>>>>

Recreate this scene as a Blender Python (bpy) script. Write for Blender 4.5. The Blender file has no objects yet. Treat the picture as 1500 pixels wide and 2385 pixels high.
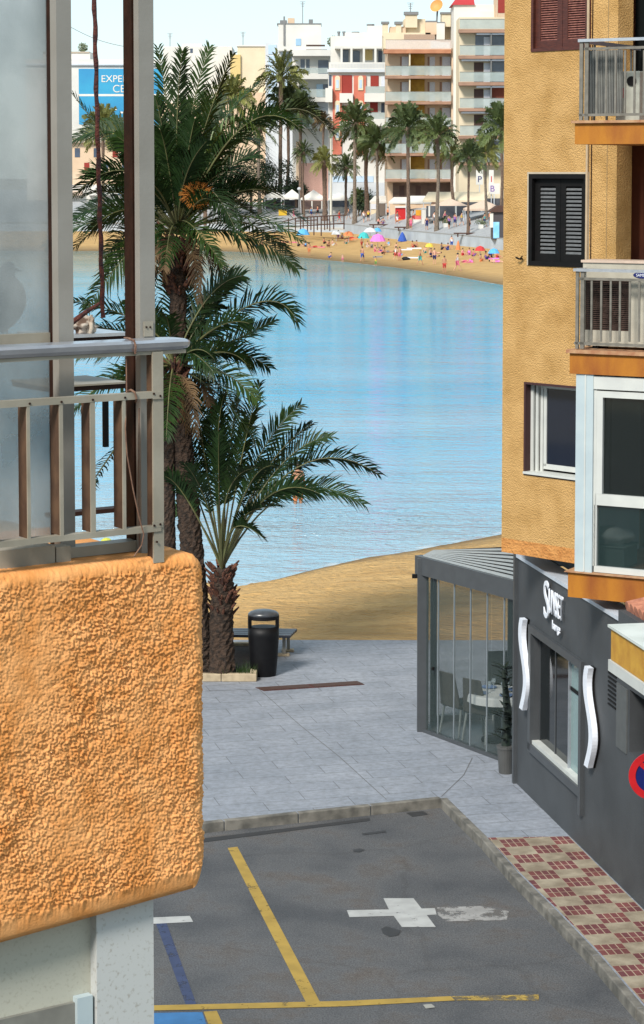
import bpy, bmesh, math, random
from mathutils import Vector, noise
R_ = math.radians
rnd = random.Random(7)
C = bpy.context.scene.collection
SC = bpy.context.scene

# ------------------------------------------------------------------ camera
FOC, CH, PITCH = 5295.0, 8.6, R_(4.26)
HZ = 400.0
PY0 = HZ + FOC*math.tan(PITCH)
cd = bpy.data.cameras.new('camera'); cam = bpy.data.objects.new('camera', cd); C.objects.link(cam)
cam.location = (0, 0, CH); cam.rotation_euler = (math.pi/2-PITCH, 0, 0)
cd.sensor_fit = 'HORIZONTAL'; cd.sensor_width = 36; cd.lens = 36*FOC/1500
cd.shift_y = (PY0-1192.5)/1500
cd.clip_start = .3; cd.clip_end = 6000
SC.camera = cam
# ------------------------------------------------------------------ light
SUN_EL, SUN_AZ = R_(42), (-.48, -.88)           # towards the sun, seen from above
w = bpy.data.worlds.new('World'); SC.world = w; w.use_nodes = True
nt = w.node_tree; bg = nt.nodes['Background']
sky = nt.nodes.new('ShaderNodeTexSky'); sky.sky_type = 'NISHITA'; sky.sun_disc = False
sky.sun_elevation = SUN_EL; sky.sun_rotation = math.atan2(SUN_AZ[0], SUN_AZ[1])
sky.air_density = 1.0; sky.dust_density = .3; sky.ozone_density = 1.5
hz_ = nt.nodes.new('ShaderNodeMixRGB'); hz_.inputs[0].default_value = .8; hz_.inputs[2].default_value = (2.15,2.72,2.92,1)   # thin bright haze veil over the blue
nt.links.new(sky.outputs[0], hz_.inputs[1]); nt.links.new(hz_.outputs[0], bg.inputs[0]); bg.inputs[1].default_value = .15
sl = bpy.data.lights.new('sun', 'SUN'); so = bpy.data.objects.new('sun', sl); C.objects.link(so)
sl.energy = 2.5; sl.angle = R_(13); sl.color = (1, .95, .87)
sd = Vector((SUN_AZ[0], SUN_AZ[1], math.tan(SUN_EL))).normalized()
so.rotation_euler = sd.to_track_quat('Z', 'Y').to_euler(); so.location = sd*60
SC.view_settings.view_transform = 'Standard'; SC.view_settings.look = 'None'
SC.view_settings.gamma = 1; SC.view_settings.exposure = 1.0
SC.cycles.max_bounces = 8; SC.cycles.transparent_max_bounces = 16

# ------------------------------------------------------------------ geometry helpers
FW = Vector((0, math.cos(PITCH), -math.sin(PITCH))); UP = Vector((0, math.sin(PITCH), math.cos(PITCH)))
EYE = Vector((0, 0, CH))
def ray(px, py): return FW*FOC + Vector((px-750, 0, 0)) + UP*(PY0-py)
def G(px, py, z=0.0):                       # the point of the level z under that pixel
    d = ray(px, py); return EYE + d*((z-CH)/d.z)
def AT(px, py, Y):                          # the point at distance Y
    d = ray(px, py); return EYE + d*(Y/d.y)
class Frame:                                # a vertical facade plane: o origin, u along it, n out of it
    def __init__(s, o, u, n=None):
        s.o = Vector((o[0], o[1], 0)); s.u = Vector((u[0], u[1], 0)).normalized()
        s.n = Vector((s.u.y, -s.u.x, 0)) if n is None else Vector((n[0], n[1], 0)).normalized()
    def pt(s, u, z, n=0): p = s.o + s.u*u + s.n*n; return Vector((p.x, p.y, z))
    def hit(s, px, py, n=0):
        d = ray(px, py); q = s.o + s.n*n
        t = (q-EYE).dot(s.n)/d.dot(s.n); p = EYE+d*t
        return (p-q).dot(s.u), p.z
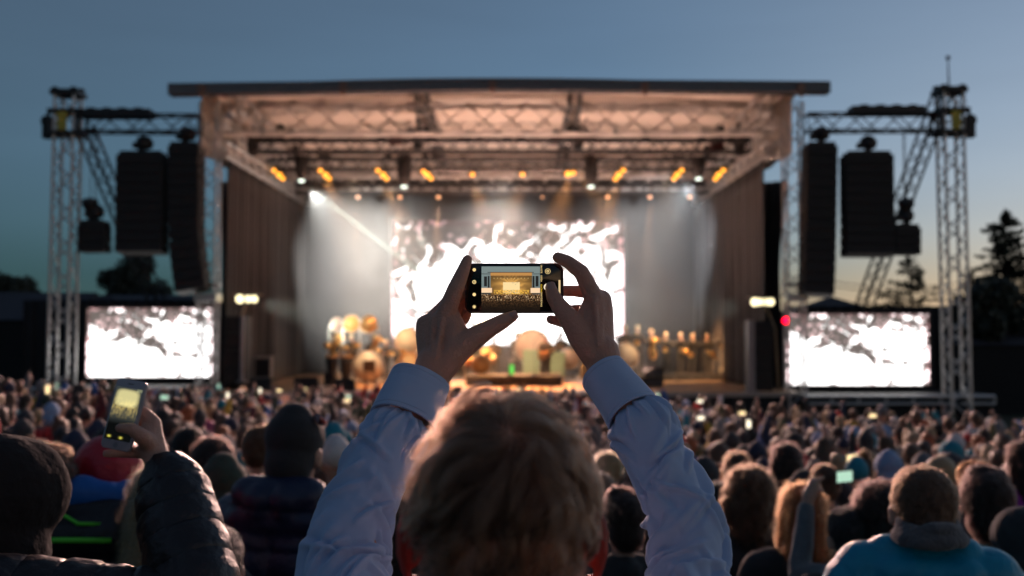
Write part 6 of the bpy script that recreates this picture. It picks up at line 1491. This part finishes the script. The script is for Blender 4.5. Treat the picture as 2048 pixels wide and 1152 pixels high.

<<<<

## DO THIS
Starting with the first line of the data above and ending with the line containing "SC = bpy.context.scene", please restate every line exactly, leaving images out.

## RESULT OF THE EXERCISE
Recreate this scene as a Blender Python (bpy) script. Write for Blender 4.5. The Blender file has no objects yet. Treat the picture as 1500 pixels wide and 2385 pixels high.
import bpy, bmesh, math, random
from mathutils import Vector, noise
R_ = math.radians
rnd = random.Random(7)
C = bpy.context.scene.collection
SC = bpy.context.scene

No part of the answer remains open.